** start Material shown **
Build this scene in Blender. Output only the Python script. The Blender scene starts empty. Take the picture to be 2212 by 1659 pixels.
** end Material shown **
** start Material shown **
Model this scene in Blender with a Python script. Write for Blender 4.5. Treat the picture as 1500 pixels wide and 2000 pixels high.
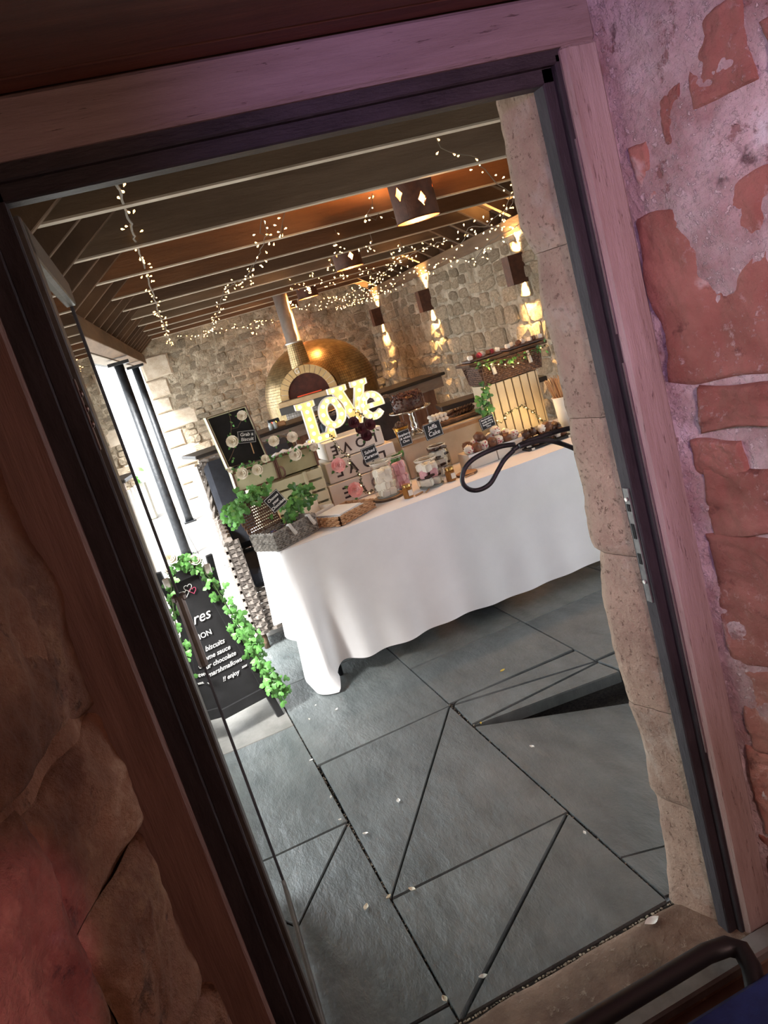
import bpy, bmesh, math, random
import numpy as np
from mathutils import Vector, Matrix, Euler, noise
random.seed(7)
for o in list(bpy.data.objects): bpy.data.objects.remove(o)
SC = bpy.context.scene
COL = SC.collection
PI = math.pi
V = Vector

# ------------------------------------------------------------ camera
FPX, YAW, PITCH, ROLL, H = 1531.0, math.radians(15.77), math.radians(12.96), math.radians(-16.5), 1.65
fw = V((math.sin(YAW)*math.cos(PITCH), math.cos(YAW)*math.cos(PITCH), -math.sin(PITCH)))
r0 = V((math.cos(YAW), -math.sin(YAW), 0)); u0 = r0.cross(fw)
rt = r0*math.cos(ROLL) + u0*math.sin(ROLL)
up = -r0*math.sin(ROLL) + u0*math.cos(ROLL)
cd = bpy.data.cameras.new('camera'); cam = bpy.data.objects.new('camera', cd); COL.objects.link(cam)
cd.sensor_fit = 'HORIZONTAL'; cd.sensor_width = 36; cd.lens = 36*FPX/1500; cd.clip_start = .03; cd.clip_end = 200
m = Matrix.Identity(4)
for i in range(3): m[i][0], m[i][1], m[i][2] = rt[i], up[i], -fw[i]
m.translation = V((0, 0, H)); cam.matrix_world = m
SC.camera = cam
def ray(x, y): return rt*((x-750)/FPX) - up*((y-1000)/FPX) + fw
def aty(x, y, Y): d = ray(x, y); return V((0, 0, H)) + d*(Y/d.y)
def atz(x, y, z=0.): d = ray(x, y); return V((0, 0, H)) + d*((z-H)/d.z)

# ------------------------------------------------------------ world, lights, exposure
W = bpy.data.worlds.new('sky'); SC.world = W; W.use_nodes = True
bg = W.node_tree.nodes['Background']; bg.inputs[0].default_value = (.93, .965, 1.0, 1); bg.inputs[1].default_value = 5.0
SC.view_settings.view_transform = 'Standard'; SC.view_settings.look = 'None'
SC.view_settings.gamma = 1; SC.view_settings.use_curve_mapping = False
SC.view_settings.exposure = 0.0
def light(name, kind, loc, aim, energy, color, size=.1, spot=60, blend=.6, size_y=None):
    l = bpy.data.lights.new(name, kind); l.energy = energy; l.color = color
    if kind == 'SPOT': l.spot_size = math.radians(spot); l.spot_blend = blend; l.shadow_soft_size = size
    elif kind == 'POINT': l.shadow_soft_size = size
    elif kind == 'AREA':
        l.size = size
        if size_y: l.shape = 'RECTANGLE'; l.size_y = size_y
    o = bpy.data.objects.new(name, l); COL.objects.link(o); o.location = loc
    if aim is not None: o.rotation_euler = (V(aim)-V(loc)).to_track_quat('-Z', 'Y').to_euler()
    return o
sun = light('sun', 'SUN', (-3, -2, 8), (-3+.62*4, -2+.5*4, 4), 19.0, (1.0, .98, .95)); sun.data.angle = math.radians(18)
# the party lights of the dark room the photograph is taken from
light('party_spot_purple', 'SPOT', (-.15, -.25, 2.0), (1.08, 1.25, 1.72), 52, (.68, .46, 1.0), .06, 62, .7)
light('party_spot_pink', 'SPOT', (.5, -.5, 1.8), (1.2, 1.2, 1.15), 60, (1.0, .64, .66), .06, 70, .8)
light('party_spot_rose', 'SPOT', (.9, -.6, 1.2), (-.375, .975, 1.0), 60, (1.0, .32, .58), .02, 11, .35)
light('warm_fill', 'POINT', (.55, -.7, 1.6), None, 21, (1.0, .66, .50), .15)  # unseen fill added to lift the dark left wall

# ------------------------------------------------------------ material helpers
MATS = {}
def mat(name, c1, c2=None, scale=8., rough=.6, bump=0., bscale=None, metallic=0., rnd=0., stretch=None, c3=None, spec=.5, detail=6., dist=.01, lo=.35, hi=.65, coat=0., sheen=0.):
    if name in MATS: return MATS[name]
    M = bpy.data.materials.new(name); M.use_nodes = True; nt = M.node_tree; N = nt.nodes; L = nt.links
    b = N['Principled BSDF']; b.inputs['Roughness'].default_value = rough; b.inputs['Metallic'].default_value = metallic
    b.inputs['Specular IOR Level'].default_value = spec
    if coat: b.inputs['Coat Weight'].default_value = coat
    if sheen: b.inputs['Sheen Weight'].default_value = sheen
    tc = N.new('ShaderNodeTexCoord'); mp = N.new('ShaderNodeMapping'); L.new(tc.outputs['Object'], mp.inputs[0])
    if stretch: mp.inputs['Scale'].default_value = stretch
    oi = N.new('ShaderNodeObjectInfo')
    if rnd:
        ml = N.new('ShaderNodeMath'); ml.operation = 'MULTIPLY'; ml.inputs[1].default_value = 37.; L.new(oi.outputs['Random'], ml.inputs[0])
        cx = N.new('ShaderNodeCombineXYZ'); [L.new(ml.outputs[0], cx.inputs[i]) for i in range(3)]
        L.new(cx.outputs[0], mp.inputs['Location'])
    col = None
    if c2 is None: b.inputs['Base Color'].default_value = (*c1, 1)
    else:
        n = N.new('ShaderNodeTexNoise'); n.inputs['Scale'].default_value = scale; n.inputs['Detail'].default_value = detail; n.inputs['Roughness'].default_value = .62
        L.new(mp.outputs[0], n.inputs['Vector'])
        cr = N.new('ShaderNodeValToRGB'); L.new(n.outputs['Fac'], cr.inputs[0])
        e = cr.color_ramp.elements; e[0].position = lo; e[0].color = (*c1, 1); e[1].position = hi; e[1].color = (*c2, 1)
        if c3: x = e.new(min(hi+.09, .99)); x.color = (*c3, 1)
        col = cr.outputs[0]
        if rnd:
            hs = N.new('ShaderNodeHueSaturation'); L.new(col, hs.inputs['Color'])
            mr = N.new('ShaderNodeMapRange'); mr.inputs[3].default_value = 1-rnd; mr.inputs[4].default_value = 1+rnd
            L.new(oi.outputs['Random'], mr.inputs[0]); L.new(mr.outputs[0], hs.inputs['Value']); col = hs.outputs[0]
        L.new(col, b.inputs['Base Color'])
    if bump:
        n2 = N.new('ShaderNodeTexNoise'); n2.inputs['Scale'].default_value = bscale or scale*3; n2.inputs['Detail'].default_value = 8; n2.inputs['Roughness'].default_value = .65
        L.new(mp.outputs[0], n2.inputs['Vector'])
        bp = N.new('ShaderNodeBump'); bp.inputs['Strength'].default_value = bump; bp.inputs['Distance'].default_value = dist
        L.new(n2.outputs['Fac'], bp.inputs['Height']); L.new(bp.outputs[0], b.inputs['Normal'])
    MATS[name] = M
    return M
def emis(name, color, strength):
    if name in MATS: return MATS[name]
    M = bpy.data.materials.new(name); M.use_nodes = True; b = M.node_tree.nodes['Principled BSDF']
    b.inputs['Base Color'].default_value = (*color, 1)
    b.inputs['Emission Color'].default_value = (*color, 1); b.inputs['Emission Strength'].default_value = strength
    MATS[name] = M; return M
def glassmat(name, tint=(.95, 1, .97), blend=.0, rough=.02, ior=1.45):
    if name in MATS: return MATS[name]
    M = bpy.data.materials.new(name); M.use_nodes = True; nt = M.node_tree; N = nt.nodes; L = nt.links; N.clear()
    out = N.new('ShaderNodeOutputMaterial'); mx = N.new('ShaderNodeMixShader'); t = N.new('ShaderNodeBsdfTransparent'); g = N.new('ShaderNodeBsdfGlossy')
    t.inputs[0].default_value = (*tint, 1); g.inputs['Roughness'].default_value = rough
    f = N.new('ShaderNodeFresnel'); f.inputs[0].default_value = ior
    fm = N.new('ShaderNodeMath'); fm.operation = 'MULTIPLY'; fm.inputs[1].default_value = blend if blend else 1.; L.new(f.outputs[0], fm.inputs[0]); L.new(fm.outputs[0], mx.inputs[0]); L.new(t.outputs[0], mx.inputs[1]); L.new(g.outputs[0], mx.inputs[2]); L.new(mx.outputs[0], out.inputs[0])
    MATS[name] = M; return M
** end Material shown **
** start Material shown **
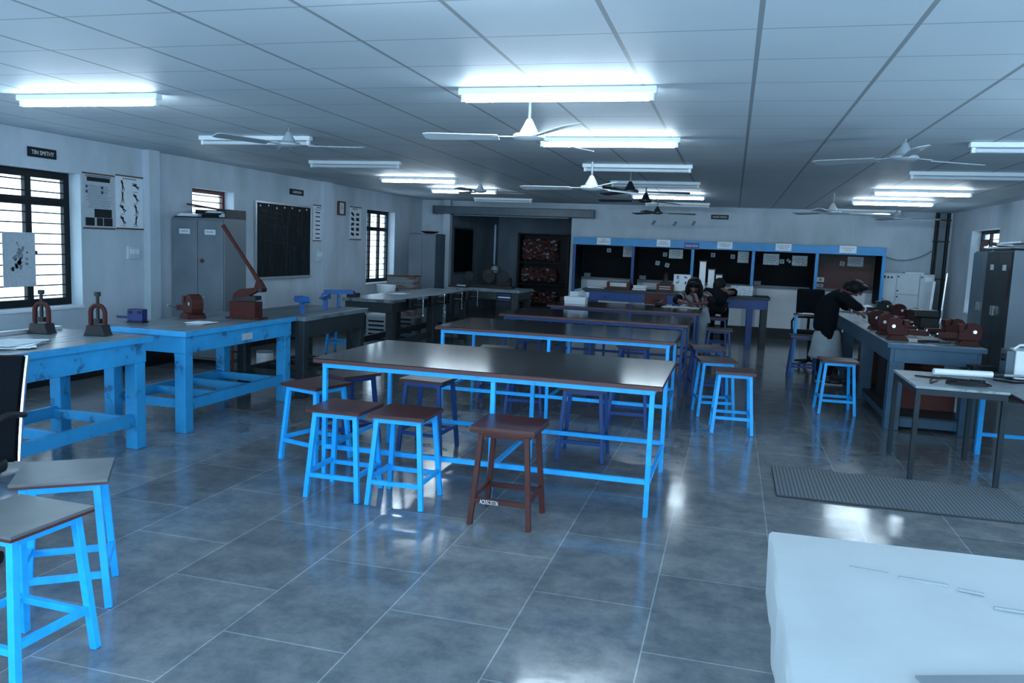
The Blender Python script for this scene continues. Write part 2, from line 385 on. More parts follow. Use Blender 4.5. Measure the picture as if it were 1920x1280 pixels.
** end Material shown **
From the records above, copy exactly the stretch from the line holding "Model this scene" through the line holding "def atz(x, y, z=0.): d", both ends included, without the pictures.

Model this scene in Blender with a Python script. Write for Blender 4.5. Treat the picture as 1500 pixels wide and 2000 pixels high.
import bpy, bmesh, math, random
import numpy as np
from mathutils import Vector, Matrix, Euler, noise
random.seed(7)
for o in list(bpy.data.objects): bpy.data.objects.remove(o)
SC = bpy.context.scene
COL = SC.collection
PI = math.pi
V = Vector

# ------------------------------------------------------------ camera
FPX, YAW, PITCH, ROLL, H = 1531.0, math.radians(15.77), math.radians(12.96), math.radians(-16.5), 1.65
fw = V((math.sin(YAW)*math.cos(PITCH), math.cos(YAW)*math.cos(PITCH), -math.sin(PITCH)))
r0 = V((math.cos(YAW), -math.sin(YAW), 0)); u0 = r0.cross(fw)
rt = r0*math.cos(ROLL) + u0*math.sin(ROLL)
up = -r0*math.sin(ROLL) + u0*math.cos(ROLL)
cd = bpy.data.cameras.new('camera'); cam = bpy.data.objects.new('camera', cd); COL.objects.link(cam)
cd.sensor_fit = 'HORIZONTAL'; cd.sensor_width = 36; cd.lens = 36*FPX/1500; cd.clip_start = .03; cd.clip_end = 200
m = Matrix.Identity(4)
for i in range(3): m[i][0], m[i][1], m[i][2] = rt[i], up[i], -fw[i]
m.translation = V((0, 0, H)); cam.matrix_world = m
SC.camera = cam
def ray(x, y): return rt*((x-750)/FPX) - up*((y-1000)/FPX) + fw
def aty(x, y, Y): d = ray(x, y); return V((0, 0, H)) + d*(Y/d.y)
def atz(x, y, z=0.): d = ray(x, y); return V((0, 0, H)) + d*((z-H)/d.z)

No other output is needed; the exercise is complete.